Dr Lake, Reader in Public Health Nutrition at Teesside University, told the committee that children as young as ten were consuming energy drinks, sometimes as meal replacements, often because of the positive connotations associated with the word ‘energy’. She also explained that the drinks exceeded the amount of caffeine that was safe for children to consume and stressed that she would support a total ban on the sale of energy drinks to under-16s.

Gamification, where a product becomes a part of the game, was also a concern raised by Dr Lake. She told the Committee that there was a trend for video games, cars and sports to be sponsored or associated with energy drinks.

Earlier this year, Fuse researchers involved in the energy drinks studies called on the government to consider restricting the sale of the drinks to under-16s after research revealed that they were being sold to children ‘cheaper than water and pop’.

The research was led by Dr Shelina Visram (Newcastle University), in collaboration with Dr Mandy Cheetham (Teesside University), Dr Stephen Crossley (Northumbria University) and Dr Lake. Their study highlighted the dangers of energy drinks, which typically contain high levels of caffeine and sugar, with evidence indicating that regular or heavy use by under-18s is likely to be detrimental to health.
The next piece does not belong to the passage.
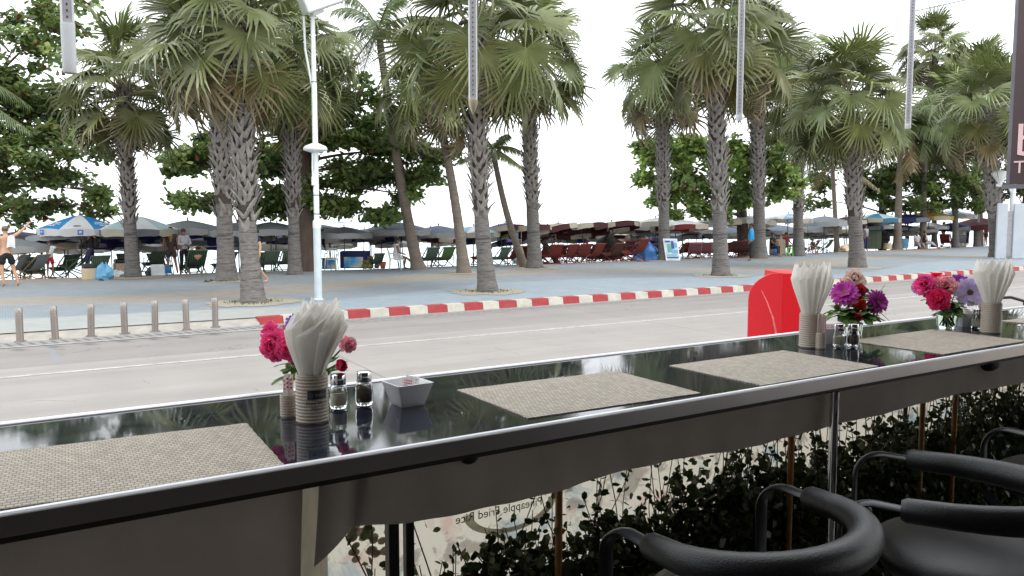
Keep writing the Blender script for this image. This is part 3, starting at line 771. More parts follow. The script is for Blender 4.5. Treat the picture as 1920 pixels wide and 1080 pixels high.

Energy drink consumption by young people is a significant health concern. Studies have shown that more than two-thirds of young people surveyed in the UK had consumed energy drinks within the past year and that young people in the UK drink more energy drinks than those in any other European countries.

Dr Lake said: “Many large retailers have already taken steps not to sell energy drinks to children under 16, but many stores still continue to sell to young people, including convenience stores which offer a wide range of brands, flavours and package sizes.

“Legislation to prevent the sales of energy drinks to under-16s would be helpful, however the marketing of these drinks to young people through computer games and their association with sports is a much wider issue.”

 

The Fuse research was supported by The Children's Foundation Child Health Research Programme.